A fascinating discussion. The music analogy is specious; in music each
measure of 4/4 has exactly the same stress pattern (excepting syncopation,
which could be likened to foot inversion in poetry) AND the same duration
(excepting rubato). A meter in poetry is generally more liberal, and I mean
Russian prosody as well. However, the case in point is a clear
misunderstanding. 

First of all, a native speaker will have no doubt regarding the stress in
pOru, it is not at all uncertain or variable. 

Secondly, the word dolnik is often (wrongly) used in references to accentual
verse. Strictly speaking, dolnik is NOT accentual verse, since it is a
relaxed form of trochee/dactyl (or iamb/anapaest). The difference is
absolutely crucial, since word stresses in Russian prosody can be
legitimately skipped over (a pyrrhic substitution, if you follow  English
terminology, or Nabokov's "scuds" if you wish to take a less academic view).
What keeps the metre ticking is an established pattern, if only by virtue of
the "no more than two unstressed syllables between icti"  dolnik rule. By
contrast, accentual verse has a truly syntagmatic (phrasal as opposed to
word) stress pattern: the rhythm of a sentence defines where the stresses
lie and no "scuds" are possible. 

Now to Tsvetayeva. I am one of her congruent translators to English, by the
way, and have had to consider her treatment of rhythmic structures very
carefully to achieve the required congruency.
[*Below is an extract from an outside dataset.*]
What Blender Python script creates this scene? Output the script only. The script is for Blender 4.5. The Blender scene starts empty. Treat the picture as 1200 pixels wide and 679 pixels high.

The case in point is CLEARLY
not dolnik. It is, as Alexandra suggests, a logaedic metre. Compare it with
Lermontov's "Pesnya pro tsaria Ivana Vasil'evicha...",
and you will see the characteristic syntagmatic pattern: two beats per line,
with unstressed syllables crammed around and in between. There is nothing
hard and fast about logaedics and I for one would not presume to speak on
folklore prosody (which is immensely complex by the way), but it is clear,
as Alexandra says, that this piece is cast in a folk-song manner by its author.

Anyone interested in Russian prosody will benefit from Barry Scherr's
excellent monograph on the subject, which is unfortunately hard to find as
it has been out of print for some time. Also many subtle points are
elucidated by Slava Muchnick in his introduction to the Anthology "Salt
Crystals on an Axe", which is still in print.